Acquarelli per Dino Buzzati – “La fortezza del deserto”
La fortezza del deserto
L’eterna attesa arruola tutti nella sua contraddittoria marcia immobile. Ha decorato con un pugno di sabbia i fieri soldati della fortezza Bastiani e quelli ancora insistono a restare sugli spalti, aguzzi, affilati e bellicosi, ad attendere i Tartari che prima o poi si riverseranno dall’ignoto confine. Attendono la guerra che li farà eroi, attendono pazienti che gli anni mandino un viatico da quell’orizzonte inafferrabile. Sono come fantasmi di ambizioni, confusi nei rituali sempre uguali del giornale, scanditi dalle notti del cronista prigioniero degli infernali meccanismi a orologeria della metropoli.
Nello spoglio scenario del deserto il buio porta strane presenze che spuntano misteriose dalle nebbie. Gli occhi della vedetta scivolano sulle rocce per spiare l’agitarsi di erbe secche e desideri. Sarà forse più reale il lamento insonne del gufo, o quel drappello immaginato che si muove fra le brume nelle ore piene di noia? Il sogno si fa strada nella realtà per fare da padrone sulle sue ombre, ed è un vecchio gioco delle tre carte, un trucco con cui Buzzati tiene banco cambiando di posto ai simboli e le cose.
Il vero e il falso si sposano in un grigio melange e, travestiti da presagi, turbano gli animi inquieti sotto le divise. E intanto, nella solitudine degli uomini che sperano in una mano vincente del destino, l’ansia di chiudere la scena con gli onori di una morte gloriosa va scolorendo quanto i visi degli amici persi di vista o la città, che pare lontana anche dai ricordi. Col trascorrere dei giorni, i giovani ufficiali che fremevano sui propri cavalli, così nervosi, audaci, diventano parte del paesaggio che si sgretola, senza vedere in volto il vero nemico che poco alla volta li sta fiaccando, più subdolo e mortale di una sciabolata.
Le illusioni si rinnovano ogni mattino con sempre meno convinzione.

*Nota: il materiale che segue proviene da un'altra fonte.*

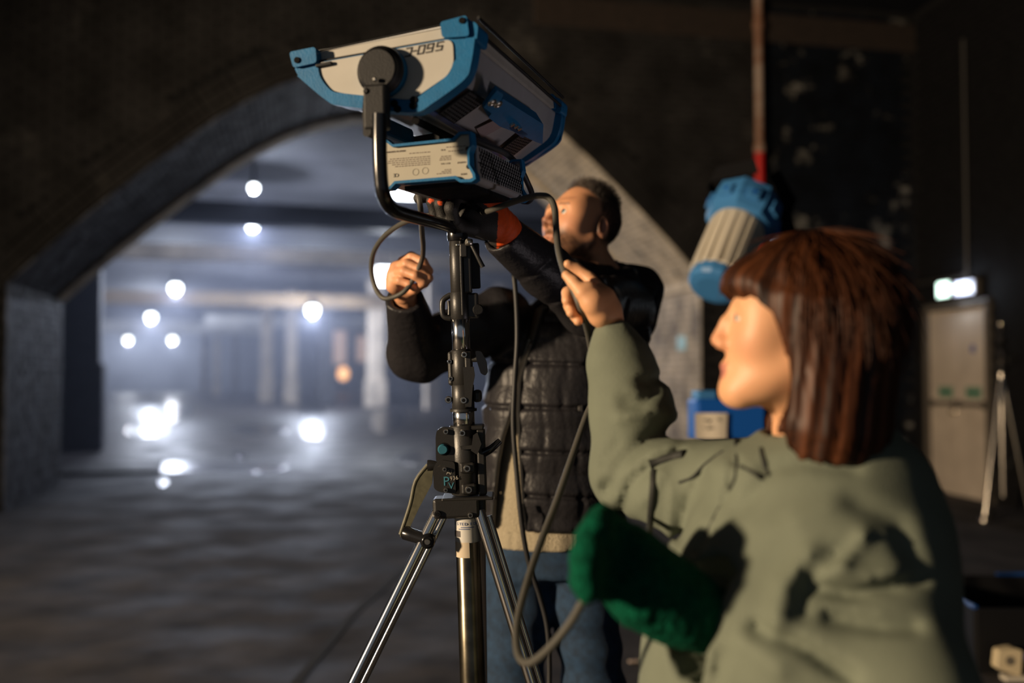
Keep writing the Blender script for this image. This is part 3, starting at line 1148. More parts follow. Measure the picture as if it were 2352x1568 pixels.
def ptext(s, px, py, size, m=M_GREYINK):
    lettering('lettering', s, pp_(px, py, -0.0016), lr, lu, size, m, PU, depth=0.0002)


M_PINK = mat('label_print', (0.12, 0.09, 0.075), rough=0.7)
ptext('CE', 916, 398, 0.0085, M_INK)
ptext('MADE IN GERMANY', 931, 344, 0.0042, M_PINK)
ptext('OUTPUT', 1070, 370, 0.0040, M_PINK)
ptext('INPUT', 1072, 397, 0.0040, M_PINK)
ptext('48 V = 10 A', 1034, 373, 0.0034, M_PINK)
ptext('IP 20', 1022, 342, 0.0036, M_PINK)
# fine print too small to read: rows of short dashes
rows = MB()
ax = (lr, SW, lu.normalized())
for (x0, x1, y) in ((988, 940, 349), (988, 898, 359), (988, 896, 363.5), (988, 897, 368), (988, 908, 372.5), (988, 912, 377), (1036, 1014, 358), (1036, 1012, 362), (1036, 1016, 366), (1070, 1030, 335),
                   (1064, 1034, 345), (1036, 1004, 397), (1036, 1014, 393), (1036, 1020, 389)):
    x = x0
    while x > x1:
        w = R.uniform(3, 9)
        yy = y + (x0 - x) * 0.075
        c = pp_(x - w / 2, yy, -0.0012)
        rows.box(c, w / FPX * 1.70, 0.0004, 0.0013, ax)
        x -= w + 1.6
ro = rows.build('fine_print', M_PINK, PU)
ro['kind'] = 'stuff'
for x, y in ((955, 395), (977, 392)):
    c = pp_(x, y, -0.0012)
    MB().tube([c + lr * 0.0055 * math.cos(t * math.pi / 8) + ax[2] * 0.0055 * math.sin(t * math.pi / 8) for t in range(17)], 0.0004, 5, 1).build('printed_ring', M_GREYINK, PU)
# perforated right-hand side: two rows of slots, split by a seam
side_t, side_b = pp_(1081, 330) + SW * 0.022, pp_(1086, 402) + SW * 0.022
sv = (side_b - side_t)
sn = (SW.cross(sv)).normalized()
if sn.dot(Vector((0, 0, CAMH)) - side_t) < 0:
    sn = -sn
svn = sv.normalized()
MB().prism([side_t, side_b, side_b + SW * (PL - 0.055), side_t + SW * (PL - 0.055)], sn * 0.003).build('side_panel', M_GREYP, PU)
holes = MB()
for k in range(19):
    for j in range(8):
        t = 0.08 + 0.115 * j + (0.02 if j > 3 else 0)
        if 3.5 < j < 3.6:
            continue
        s = 0.016 + k * 0.0145 + (0.007 if j % 2 else 0)
        c = side_t + sv * t + SW * s + sn * 0.0032
        holes.box(c, 0.0052, 0.0072, 0.001, (SW, svn, sn))
h = holes.build('vent_slot', M_HOLE, PU)
h['kind'] = 'stuff'
MB().box(side_t + sv * 0.525 + SW * (PL - 0.055) / 2 + sn * 0.0032, PL - 0.06, 0.0016, 0.001, (SW, svn, sn)).build('seam', M_HOLE, PU)
# underside with cooling fins
ub, ua = pp_(1060, 412) + SW * 0.02, pp_(915, 424) + SW * 0.02
fin = MB()
for k in range(30):
    s = 0.01 + k * 0.0092
    c = (ub + ua) / 2 + SW * s
    fin.box(c + svn * 0.003, 0.003, (ub - ua).length, 0.008, (SW, (ub - ua).normalized(), svn))
fo = fin.build('cooling_fin', M_DARK, PU)
fo['kind'] = 'stuff'
# hanger straps from the power unit up to the light
for s in (0.09, 0.25):
    q = pp_(985, 335, s)
    MB().box(q - svn * 0.008, 0.05, 0.016, 0.024, (SU, SW, svn), 0.002).build('hanger', M_BLACK, PU)

# ------------------------------------------------------------------ crank stand
ST0, ST1 = P(1049, 490, 1.95), P(1086, 1568, 1.95)
SA = (ST1 - ST0).normalized()                 # down the column
SD = (ST1 - ST0).length / (1568 - 490)
Mx = Vector((1, 0, 0))
Mx = (Mx - SA * Mx.dot(SA)).normalized()
My = SA.cross(Mx).normalized()
if My.y > 0:
    My = -My                                   # towards us
k0 = 1.95 / FPX


def cx(y):
    return 1049 + (y - 490) * 37 / 1078


def ax_(y, dx=0.0, dy=0.0):
    """point on the column axis at picture row y, dx pixels to the right, dy metres towards us"""
    return ST0 + SA * ((y - 490) * SD) + Mx * (dx * k0) + My * dy


STX = (Mx, My, SA)
M_CAST = mat('worn_black_casting', (0.022, 0.021, 0.020), rough=0.40, spec=0.6, col2=(0.16, 0.13, 0.09), scale=60, thr=0.72, soft=0.05, bump=0.04, bscale=300)
M_OLIVE = mat('olive_crank', (0.10, 0.095, 0.06), rough=0.5, var=0.25, scale=40)
M_BRASSY = mat('dull_steel_tube', (0.13, 0.115, 0.085), rough=0.27, metal=1.0, var=0.45, scale=14)
base = Vector((ST1.x, ST1.y, 0)) + Mx * 0.02
STD = empty('crank_stand', base, 'tall black and chrome wind-up stand with a crank handle, under the LED panel light', 'light stand')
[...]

Nei gesti ripetuti, nelle abitudini sedimentate, il tempo ladro e assassino logora i corpi e smorza il filo delle spade, rigirando le vite dei soldati nella ruota delle regole partorite da un nulla senza segni. E’ lui, il tempo, il vero vincitore, il nemico che consuma gli uomini, che brucia le ore dello scrittore sdraiato a occhi aperti nella notte, come il tenente Drogo che resta ad ascoltare l’aritmico sgocciolio di una caldaia in una stanza che inscatola il suo corpo e tutta la sua giornata.
La fortezza del deserto lotta passivamente col proprio avversario e perde. E come lei il paesaggio sordo e insensato alimenta la speranza di una risposta dei militari sempre all’erta. Sempre pronti. Buzzati guarda le maestose montagne lontane, poi guarda i soldatini e pessimisticamente scuote la testa.